All this seems very intangible; but its effect on actual human  existence has been very real indeed. A glance at the history, art, literature and folklore of past centuries shows us how much meaning, how keen a sense of belonging and even transcendence is given to countless lives by heritage and tradition, by the distinctiveness of one's native society.

Let me not overstate the case. The greatest things in life-- the  eternal truths of morality, the fundamentals of the human condition, the masterpieces of art-- are doubtless universal. But much that is precious and life-enhancing is not universal, and is precious precisely because it is not universal. You feel an affinity with the
man sitting beside you on the bus because he is a fellow human, but you love your best friend because she is herself and unlike anybody else.

Now we have embraced multiculturalism, what will remain of this  distinctiveness? Will there still be an England, an Ireland, a Germany? Or will the world become one vast consumerist bazaar, the same "Irish" pubs, Thai restaurants, pseudo-African gimcracks to be found wherever you travel? The second seems more likely to me; it's happening already.

Populations will shift from country to country, servicing  international capitalism's need for a pool of surplus labour. Communities whose core were formed of the same families through generations, that were wells of living memory for decades and centuries, will be transformed into entirely different places  overnight, suburbs of everywhere and nowhere. Every country will prostitute its history and traditions for the tourist dollar, becoming a crude parody of itself in the process.

Whatever apparent diversity we experience as a result will be entirely superficial. Cultures cannot be mixed and matched, transplanted and interfused, so cavalierly. They grew in a particular context, they were rooted in a soil, and though you may pick the flowers and scatter them all over the earth, they will be nothing but dead blooms. A culture is not a ragbag of recipes and dances and sayings; these are merely its expression. The culture is the shared value-systems,circumstances and memory that gave rise to them.

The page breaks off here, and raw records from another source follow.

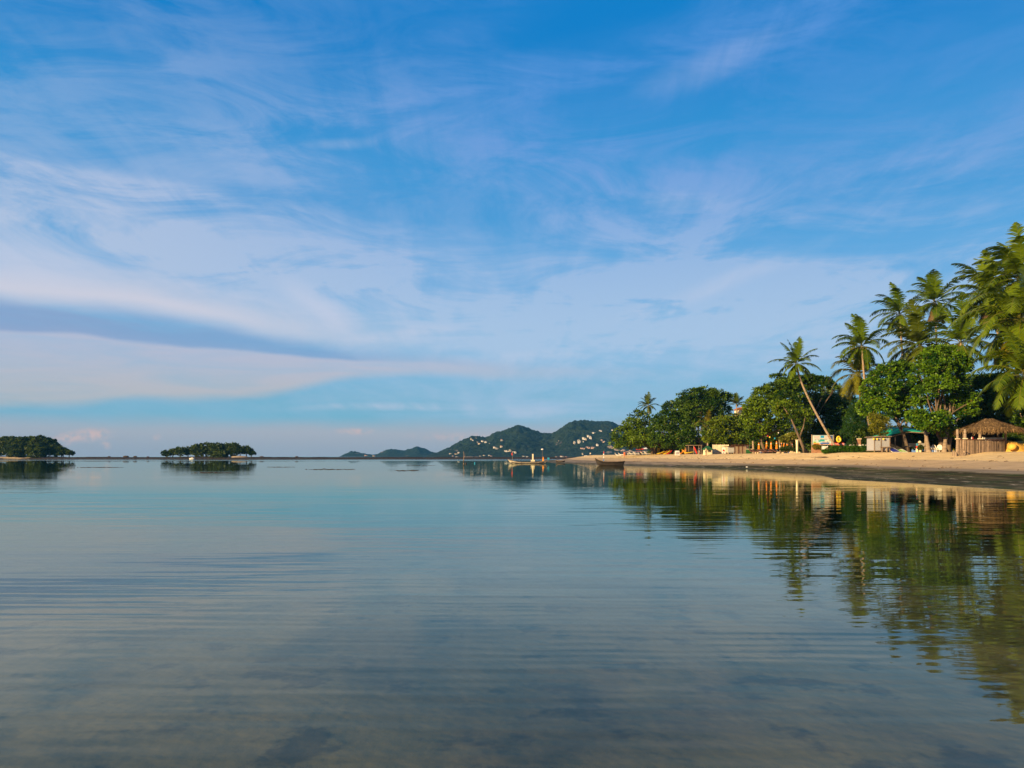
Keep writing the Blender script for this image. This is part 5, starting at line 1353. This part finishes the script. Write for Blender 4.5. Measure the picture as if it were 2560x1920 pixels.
# the white pillar, sand rocks, leaning tree
Y = 127; t = thing('stone_pillar', 'white tapering stone pillar standing in front of the leaning tree', 'pillar', at(1993, Y))
h_ = HS(32, Y)
MB().tube([(0, 0, -.1), (0, 0, h_ * .55), (-.01, 0, h_)], [.17, .20, .24], 4).build('shaft', CREAM, t); MB().box(-.26, .24, -.25, .25, h_, h_ + .08).build('capital', CREAM, t)
SROCK = mat('sand_coloured_rock', (.55, .42, .24), (.36, .26, .15), .95, 3.0, .1, (1, 1, 1), .8, .05)
for px, Y, s_, lab in [(1946, 134, .32, 'pale rock on the edge of the sand before the middle parasol'), (1957, 133, .24, 'smaller pale rock second from the left on the edge of the sand'), (1979, 131, .42, 'largest pale rock left of the white pillar'), (1987, 130, .26, 'pale rock touching the foot of the white pillar'), (1998, 129, .28, 'pale rock right of the white pillar')]:
    mb = MB(); mb.ell((0, 0, 0), (s_, s_ * .8, s_ * .75), 9, 6, None, .14, random.Random(int(px))); o = mb.build('beach_rock', SROCK); o.location = at(px, Y, s_ * .2); tag(o, lab, 'rock', 'pale rocks along the upper sand')
o = MB().ell((0, 0, 0), (.17, .12, .08), 8, 5, None, .15, random.Random(4)).build('beach_rock', WHITE); Yr = 112; o.location = at(1867, Yr, .05); tag(o, 'single white stone lying on the wet flats below the orange parasols', 'rock')
Y = 129; t = thing('leaning_tree', 'thick brown tree trunk leaning left behind the white pillar, forked near the ground', 'tree', at(2010, Y))
MB().tube([(.25, 0, -.2), (-.1, 0, .9), (-.75, .1, 2.6), (-1.35, .3, 4.2), (-2.1, .6, 6.2), (-3.4, 1.6, 8.6)], [.42, .27, .21, .17, .12, .06], 10).tube([(.1, 0, .0), (.55, .2, .5), (.9, .3, -.1)], [.2, .16, .2], 7).tube([(-.75, .1, 2.6), (.1, .6, 4.4), (.6, 1, 6.2)], [.15, .12, .07], 7).build('trunk', BARK, t, True)
rng = np.random.default_rng(91)
v, f, col = leaf_cloud(rng, [(-3.2, 2.2, 7.6, 1.5, 1.4, 1.2, 1), (-1.6, .9, 6.6, 1.3, 1.2, .9, 1), (.6, 1.4, 6.6, 1.4, 1.2, 1.0, 1)], .32, 1.0, G_LO, G_HI, .5, .05)
link_mesh('crown', v, f, LEAF, t, col)
# billboard
Y = 118; t = thing('billboard', 'wide colourful painted billboard on posts behind the base of the leaning palm', 'billboard', at(2057, Y), .06)
w_ = HS(52, Y); zb, zt = H + (HOR - 1112) / F * Y - t.location.z, H + (HOR - 1088.5) / F * Y - t.location.z
for px in (2029, 2085):
    MB().tube([(WX(px, Y) - t.location.x, 0, -.2), (WX(px, Y) - t.location.x, 0, zt + .12)], [.10, .07], 8).build('post', WOOD, t)
MB().box(-w_ / 2, w_ / 2, -.05, .05, zb, zt).build('board', mat('billboard_back', (.55, .62, .52), (.45, .60, .58), .6, 1.2), t)
mb = MB(); r = random.Random(7)
def strip(x0, x1, z0, z1, c, dy=0.0): mb.box((x0 - .5) * w_, (x1 - .5) * w_, -.058 - dy, -.051, zb + z0 * (zt - zb), zb + z1 * (zt - zb), c)
strip(.02, .98, .04, .13, (.65, .16, .05)); strip(.02, .30, .13, .22, (.62, .45, .10)); strip(.38, .56, .74, .98, (.03, .30, .55)); strip(.36, .58, .36, .58, (.04, .38, .33)); strip(.03, .16, .22, .34, (.25, .50, .10))
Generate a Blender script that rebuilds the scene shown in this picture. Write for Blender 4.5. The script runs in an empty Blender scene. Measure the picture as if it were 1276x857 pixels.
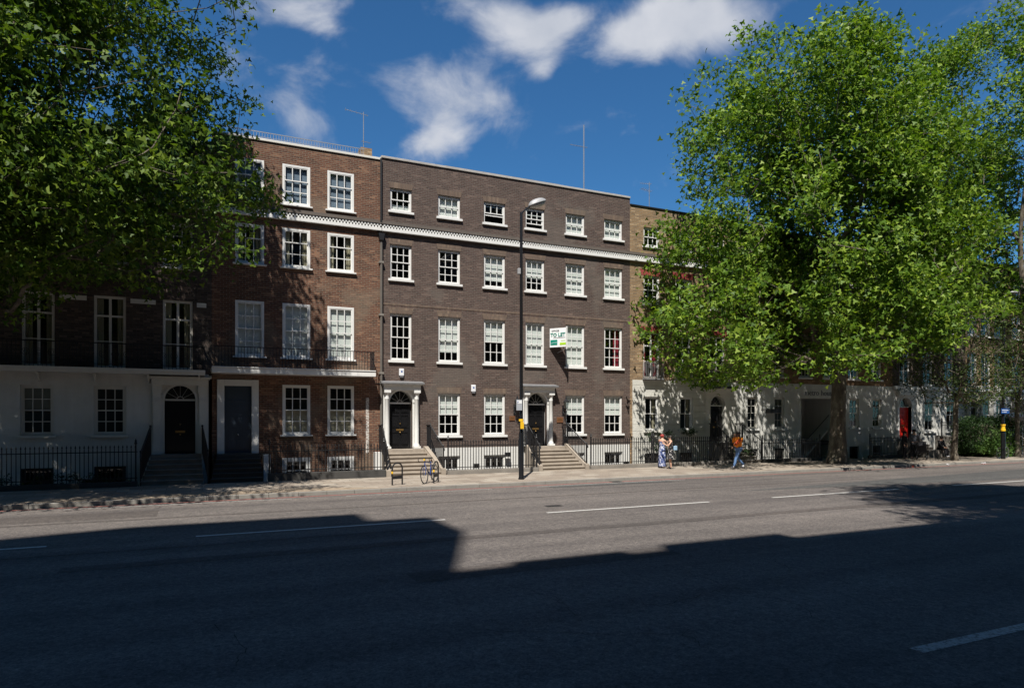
import bpy, bmesh, math, random
import numpy as np
from mathutils import Vector, Matrix
R = math.radians
scene = bpy.context.scene
col = scene.collection
rnd = random.Random(7)

# ------------------------------------------------------------------ site geometry
PHI = R(25.2); F = 851.0; HC = 2.45; HOR = 520.0
D = 29.6          # facade plane of the terrace
YR = 27.75        # railing line
YK = 23.2         # far kerb
ZR = -0.12        # road level
def PX(px, Y=D):
    return Y*math.tan(PHI+math.atan((px-638)/F))
def PZ(px, py, Y=D):
    X = PX(px, Y); zc = X*math.sin(PHI)+Y*math.cos(PHI)
    return HC-(py-HOR)*zc/F

# ------------------------------------------------------------------ materials
MATS = {}
class NT:
    def __init__(s, name):
        s.m = bpy.data.materials.new(name); s.m.use_nodes = True
        s.t = s.m.node_tree; s.t.nodes.clear()
        s.out = s.t.nodes.new('ShaderNodeOutputMaterial')
    def n(s, typ, **kw):
        nd = s.t.nodes.new(typ)
        for k, v in kw.items():
            if k in ('inp',):
                for kk, vv in v.items():
                    if hasattr(vv, 'is_output'): s.t.links.new(vv, nd.inputs[kk])
                    else: nd.inputs[kk].default_value = vv
            else: setattr(nd, k, v)
        return nd
    def link(s, a, b): s.t.links.new(a, b)
def c4(c): return (c[0], c[1], c[2], 1.0)
def noise(T, vec, scale, detail=4, rough=.6):
    return T.n('ShaderNodeTexNoise', inp={'Vector': vec, 'Scale': scale, 'Detail': detail, 'Roughness': rough}).outputs['Fac']
def ramp(T, fac, stops):
    r = T.n('ShaderNodeValToRGB', inp={'Fac': fac})
    els = r.color_ramp.elements
    els[0].position = stops[0][0]; els[0].color = c4(stops[0][1])
    els[1].position = stops[-1][0]; els[1].color = c4(stops[-1][1])
    for p, c in stops[1:-1]:
        e = els.new(p); e.color = c4(c)
    return r.outputs['Color']
def mix(T, a, b, fac, mode='MIX'):
    m = T.n('ShaderNodeMixRGB', blend_type=mode)
    for k, v in (('Fac', fac), ('Color1', a), ('Color2', b)):
        if hasattr(v, 'is_output'): T.link(v, m.inputs[k])
        elif k == 'Fac': m.inputs[k].default_value = v
        else: m.inputs[k].default_value = c4(v)
    return m.outputs['Color']
def principled(T, color, rough=.7, metal=0., bump=None, bstr=.3, bdist=.01, spec=.5):
    p = T.n('ShaderNodeBsdfPrincipled')
    if hasattr(color, 'is_output'): T.link(color, p.inputs['Base Color'])
    else: p.inputs['Base Color'].default_value = c4(color)
    if hasattr(rough, 'is_output'): T.link(rough, p.inputs['Roughness'])
    else: p.inputs['Roughness'].default_value = rough
    p.inputs['Metallic'].default_value = metal
    p.inputs['Specular IOR Level'].default_value = spec
    if bump is not None:
        b = T.n('ShaderNodeBump', inp={'Height': bump, 'Strength': bstr, 'Distance': bdist})
        T.link(b.outputs['Normal'], p.inputs['Normal'])
    T.link(p.outputs['BSDF'], T.out.inputs['Surface'])
    return p
def pos(T): return T.n('ShaderNodeNewGeometry').outputs['Position']

def plain(name, c, rough=.6, metal=0., var=.25, scale=3., bstr=.15, spec=.5, fine=40.):
    T = NT(name); P = pos(T)
    a = noise(T, P, scale, 5); f = noise(T, P, fine, 3)
    cc = mix(T, tuple(x*(1-var) for x in c), tuple(min(1, x*(1+var*.6)) for x in c), a)
    principled(T, cc, rough, metal, f, bstr, .004, spec)
    MATS[name] = T.m; return T.m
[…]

The skin-deep eclecticism multiculturalists celebrate is surely  ephemeral, anyway. The various ethnic communities that inhabit each state will create a new fusion, which seems-- going on current trends-- less likely to be some creative synthesis of their various traditions, then the universal culture of jeans, rock music, cars, American sit-coms, fast-food restaurants and international sport. We
are not fostering diversity. We are bringing about homogeneity, its complete opposite.

Maybe all this doesn't matter, however tragic it seems to me. Maybe modern communications and transport make this erosion of regional differences inevitable. Maybe we do indeed live in Francis Fukuyama's end of history. But let's at least accept all this for what it is--the world-wide victory of a consumerist society-- and stop pretending it has anything at all to do with culture, or diversity.